Festivals and Holidays

One of the ways people were entertained during the Medieval time period was through festivals and holidays. Typical festivities were held for every major holiday such as Christmas, Easter, and May Day. Festivities were also held when the plowing of the fields was complete and when harvesting was completed. The festivities were a chance for people to get away from the monotony of everyday life.


Entertainment was also provided by paid entertainers. This was typically reserved for the royals who lived in the castles constructed during the Medieval times. The entertainers of the Middle Ages included jesters, mummers, minstrels, troubadours, acrobats, jugglers, and conjurers. Jesters entertained audiences by acting like fools and mummers entertained by dancing at festivals in masks and costumes.

Those with the resources and income to do so were able to hosts banquets and special events in the manor houses or castles of the time. Entertainers would come to the events to delight guests.

Games and Sports

Games and sports were also a popular form of entertainment in the Middle Ages as they were played by the lower class, the upper class, and those in between. Some of the popular board games that were played indoors included games that we still play today, such as chess, backgammon, Alquerques, Fox and Geese, the Philosophers, shovelboard (an ancestor of the game shuffleboard), knucklebones (an early version of a game of dice), and hazard (an early version of the casino game craps).

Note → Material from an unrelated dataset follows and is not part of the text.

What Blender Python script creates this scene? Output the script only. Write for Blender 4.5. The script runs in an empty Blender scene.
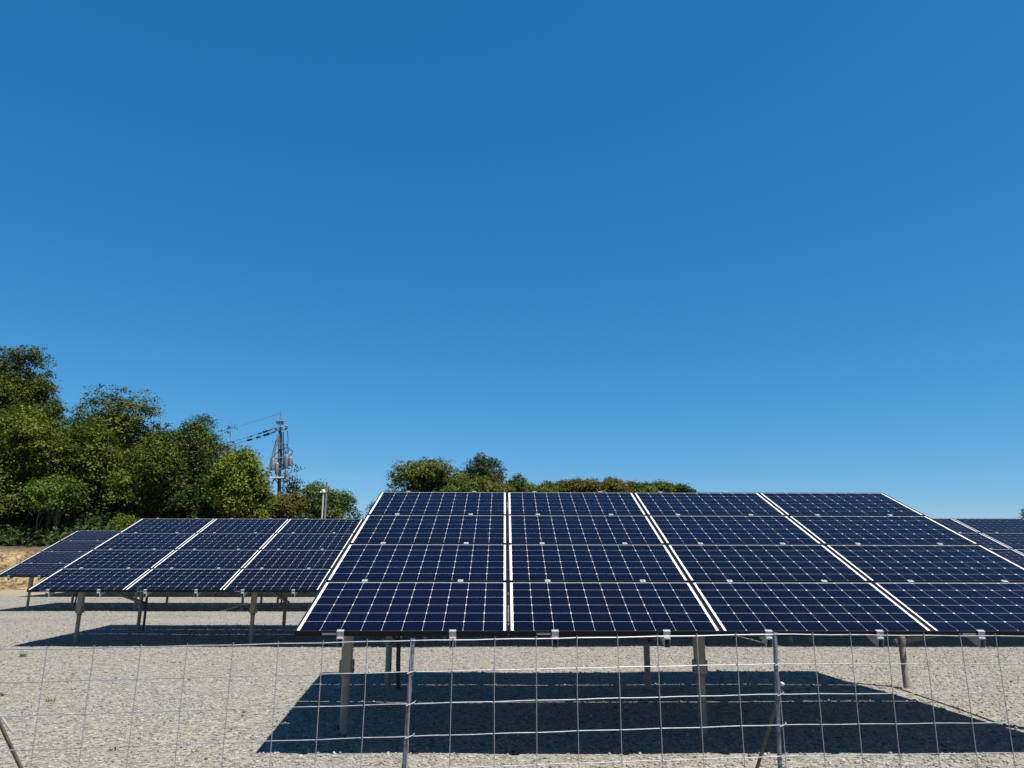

Outdoor sports were also enjoyed by many regardless of what class they were. A good number of the sports played during that time are outdoor sports we still enjoy today, although some of the rules have evolved since these early games. These sports included archery, bowls, colf (an ancestor of golf), gameball (a simple version of the game football), hurling or shinty (a game like hockey), horseshoes, quarter-staff contests, skittles (a game that gave way to bowling), stoolball (an ancestor of cricket), and wrestling.

Upper Class Activities

Some forms of specific entertainment were only enjoyed by the upper class. For instance, members of royalty often found entertainment by watching knights perform in jousting tournaments. Knights (link to new Knights of the Middle Ages article) were the highest of the three classes of fighting men in medieval society. They often wore full and extravagant suits of armor, which were extremely expensive, and started training as young boys (usually around aged 14) to learn the skills needed to fulfill this important position. Even when the knights were no longer actually engaging in fighting to defend the king, they kept up their skills with the sword through these tournaments.

Members of the upper class also found entertainment in attending balls and dances.